千年女優

マイ・ブロークン・マリコの千年女優のレビュー・感想・評価

マイ・ブロークン・マリコ(2022年製作の映画)
3.0
ブラック企業に勤める一人暮らしの会社員で、ラーメン屋のテレビから流れた親友イカガワマリコの自殺のニュースに衝撃を受けるシイノトモヨ。長年虐待に苦しんでいたマリコを想って「せめて骨だけは拾う」と衝動的にその遺骨を盗み出した彼女が、生前にマリコが生きたいと願っていた海へと繰り出す逃避行を描いたロードムービーです。

『Comic BRIDGE online』で連載されて話題になった平庫ワカのデビュー作を映画化した作品で、読み終えた瞬間には「映画にしたい」という強い意欲を持った『百万円と苦虫女』のタナダユキがプロデューサーを説得して翌日には企画を立ち上げ、永野芽郁に奈緒、窪田正孝らのキャストを盛り立てて時流のシスターフッドの物語を彩ります。

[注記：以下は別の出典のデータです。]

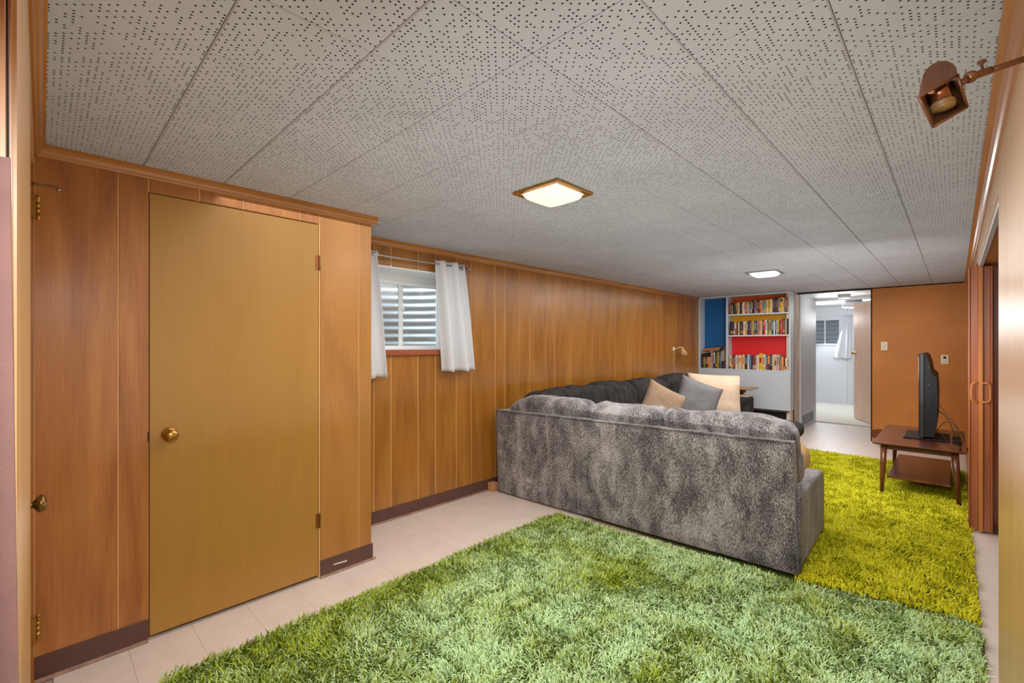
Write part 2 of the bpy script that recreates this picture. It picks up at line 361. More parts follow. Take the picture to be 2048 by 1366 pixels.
# ---- floor
fl = box('floor', -2.2, 9.2, -1.2, 3.1, -0.1, -0.004, M_floorbase)
setp(fl, 'pale beige vinyl tile floor with faint joints around the green rugs', 'floor', kind='structure')
T9 = 0.2286
bm = bmesh.new(); add_box(bm, 0, T9-0.0007, 0, T9-0.0007, -0.004, 0.0, 0.0003, 1)
tile0 = bmobj('floor_tile', bm, M_floor, fl); tme = tile0.data
first = True
def covered(x, y):
    if 0.45 < x < 6.3 and -0.05 < y < 2.0: return True
    if 2.95 < x < 6.6 and y > 1.4: return True
    return False
for i in range(-9, 40):
    for j in range(-6, 14):
        x = 0.261+T9*i; y = 0.2+T9*j - 0.06
        if x > 9.17 or x < -1.9: continue
        if x > 7.9 and not (0.75 < y < 1.75): continue
        if x > 7.45 and y > 1.6: continue
        if y > 2.45 and x < 1.2: continue
        if y > 2.95 or y < -1.1: continue
        if y < -0.34 and not (2.3 < x < 4.6): continue
        if x < -0.1 and y > 0.6: continue
        if x < 2.3 and y < -0.2: continue
        if x > 4.6 and y < -0.3: continue
        if covered(x, y) and covered(x+T9, y+T9) and covered(x+T9, y) and covered(x, y+T9): continue
        if first: o = tile0; first = False
        else:
            o = tile0.copy(); COL.objects.link(o)
        o.location = (x, y, 0)

# ---- ceiling: 12 inch acoustic tiles
cl = box('ceiling', -2.2, 9.2, -1.2, 3.1, CE+0.012, CE+0.1, M_darkgap)
setp(cl, 'low grey ceiling of square perforated acoustic tiles', 'ceiling', kind='structure')
T12 = 0.3048
bm = bmesh.new(); add_box(bm, 0, T12-0.0018, 0, T12-0.0018, CE, CE+0.012, 0.0032, 1)
ct0 = bmobj('ceiling_tile', bm, M_ceil, cl); first = True
rc = random.Random(4)
for i in range(-2, 26):
    for j in range(-4, 7):
        x = 0.004+T12*i; y = 1.1217+T12*j
        if y > 2.5 and x < 1.1 and y > 2.6: continue
        if x < 0 and y > 0.6: continue
        if first: o = ct0; first = False
        else: o = ct0.copy(); COL.objects.link(o)
        o.location = (x, y, rc.uniform(0, 0.0006))
        if i == 25: o.scale = ((FX-x)/T12, 1, 1)
        if j == 6: o.scale = (o.scale[0], (LW-y)/T12, 1)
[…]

岡崎京子を思わせる原作は短い物語の中に漫画の強みを活かして時間や空間に台詞を凝縮するパワフルな作品でしたが、リスペクトであっても喋り過ぎの演出は間延びを感じさせ、漫画という宝箱に閉じ込められていたからこそあった輝きが失われている様に思えます。それでも幾つかのシーンでは演者のパワーでキラめきを味わえる一作です。